Amid a period of lethargic global economic activity, Aquino said the Philippine economy grew 6.8 percent last year then surged 7.8 percent in the first quarter of this year, outpacing many Asian neighbors. Standard and Poor's and Fitch Ratings earlier this year upgraded the Philippines' credit rating to investment grade for the first time.

"Did anyone imagine that a country known as the 'sick man of Asia' would, within three years of good governance, reach investment grade status?" Aquino asked.

While his anti-corruption and other reforms have started to turn around the economy and arrest a feeling of national drift, Aquino acknowledged that corruption, incompetence and irregularities have continued in government, singling out the Bureau of Customs and two other agencies dealing with immigration and farm irrigation.

More than 200 billion pesos ($4.6 billion) is lost to smuggling each year, he said, adding Bureau of Customs personnel "are trying to outdo each other's incompetence" and have failed to stop the entry even of smuggled drugs and guns.

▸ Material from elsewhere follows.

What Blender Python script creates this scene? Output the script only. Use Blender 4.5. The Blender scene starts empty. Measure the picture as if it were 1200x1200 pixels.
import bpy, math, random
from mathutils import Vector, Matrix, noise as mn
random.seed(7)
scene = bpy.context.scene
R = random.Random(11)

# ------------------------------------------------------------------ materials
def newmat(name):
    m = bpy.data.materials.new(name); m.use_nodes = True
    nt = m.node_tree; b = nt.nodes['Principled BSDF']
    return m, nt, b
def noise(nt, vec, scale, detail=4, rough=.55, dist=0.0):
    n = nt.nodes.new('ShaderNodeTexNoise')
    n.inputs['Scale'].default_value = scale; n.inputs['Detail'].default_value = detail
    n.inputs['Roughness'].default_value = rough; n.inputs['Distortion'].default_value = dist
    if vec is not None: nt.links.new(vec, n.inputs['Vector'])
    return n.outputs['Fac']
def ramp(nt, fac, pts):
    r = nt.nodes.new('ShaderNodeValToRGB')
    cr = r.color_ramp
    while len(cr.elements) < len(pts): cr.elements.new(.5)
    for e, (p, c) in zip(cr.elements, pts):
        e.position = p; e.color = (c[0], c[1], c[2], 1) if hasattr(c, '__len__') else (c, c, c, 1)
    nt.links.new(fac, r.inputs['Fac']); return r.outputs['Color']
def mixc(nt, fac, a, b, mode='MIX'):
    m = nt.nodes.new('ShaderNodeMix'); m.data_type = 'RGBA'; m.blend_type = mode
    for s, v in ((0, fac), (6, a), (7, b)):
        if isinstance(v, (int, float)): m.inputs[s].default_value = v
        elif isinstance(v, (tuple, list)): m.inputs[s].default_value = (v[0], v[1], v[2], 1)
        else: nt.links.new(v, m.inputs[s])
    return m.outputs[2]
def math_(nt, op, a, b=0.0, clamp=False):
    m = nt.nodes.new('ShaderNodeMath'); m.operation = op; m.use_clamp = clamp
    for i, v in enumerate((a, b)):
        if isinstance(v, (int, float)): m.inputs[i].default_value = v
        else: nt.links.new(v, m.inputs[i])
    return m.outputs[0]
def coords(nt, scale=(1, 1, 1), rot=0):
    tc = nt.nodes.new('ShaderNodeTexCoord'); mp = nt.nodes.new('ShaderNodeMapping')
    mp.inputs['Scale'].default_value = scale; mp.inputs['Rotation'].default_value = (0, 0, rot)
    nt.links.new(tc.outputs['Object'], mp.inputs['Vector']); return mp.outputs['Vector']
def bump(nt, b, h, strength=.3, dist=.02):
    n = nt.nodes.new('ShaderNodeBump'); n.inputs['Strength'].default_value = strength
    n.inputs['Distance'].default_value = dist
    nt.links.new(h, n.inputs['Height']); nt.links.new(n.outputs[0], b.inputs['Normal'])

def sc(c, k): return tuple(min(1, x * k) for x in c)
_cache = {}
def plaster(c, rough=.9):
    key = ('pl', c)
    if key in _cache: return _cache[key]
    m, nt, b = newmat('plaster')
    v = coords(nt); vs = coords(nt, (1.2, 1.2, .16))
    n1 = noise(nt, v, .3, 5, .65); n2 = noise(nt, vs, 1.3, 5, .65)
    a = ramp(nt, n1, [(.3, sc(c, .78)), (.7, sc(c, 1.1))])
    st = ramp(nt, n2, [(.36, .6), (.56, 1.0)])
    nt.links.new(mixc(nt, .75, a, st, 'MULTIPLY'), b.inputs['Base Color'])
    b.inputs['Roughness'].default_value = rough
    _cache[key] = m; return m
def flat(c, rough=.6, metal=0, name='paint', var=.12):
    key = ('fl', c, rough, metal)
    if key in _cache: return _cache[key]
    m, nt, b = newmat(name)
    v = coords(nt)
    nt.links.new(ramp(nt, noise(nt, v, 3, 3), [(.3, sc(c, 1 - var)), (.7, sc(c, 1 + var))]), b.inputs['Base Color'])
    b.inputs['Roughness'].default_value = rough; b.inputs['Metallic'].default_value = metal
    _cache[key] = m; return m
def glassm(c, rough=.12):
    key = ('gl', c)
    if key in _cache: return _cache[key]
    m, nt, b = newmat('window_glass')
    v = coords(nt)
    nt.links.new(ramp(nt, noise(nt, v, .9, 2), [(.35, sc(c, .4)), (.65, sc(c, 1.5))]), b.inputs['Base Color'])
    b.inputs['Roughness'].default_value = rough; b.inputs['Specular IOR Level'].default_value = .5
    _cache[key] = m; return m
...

"Where do these people get the gall?" Aquino asked. "One can almost hear them say, 'I don't care if the weapons go to criminal elements; I don't care how many lives are ruined by drugs; I don't care if our fields remain barren forever; What matters is that I am rich; it's every man for himself.'"

Aquino said his patience has run out. "You were given three years to demonstrate your readiness to change. Now, I shall pursue all of you and hold you accountable."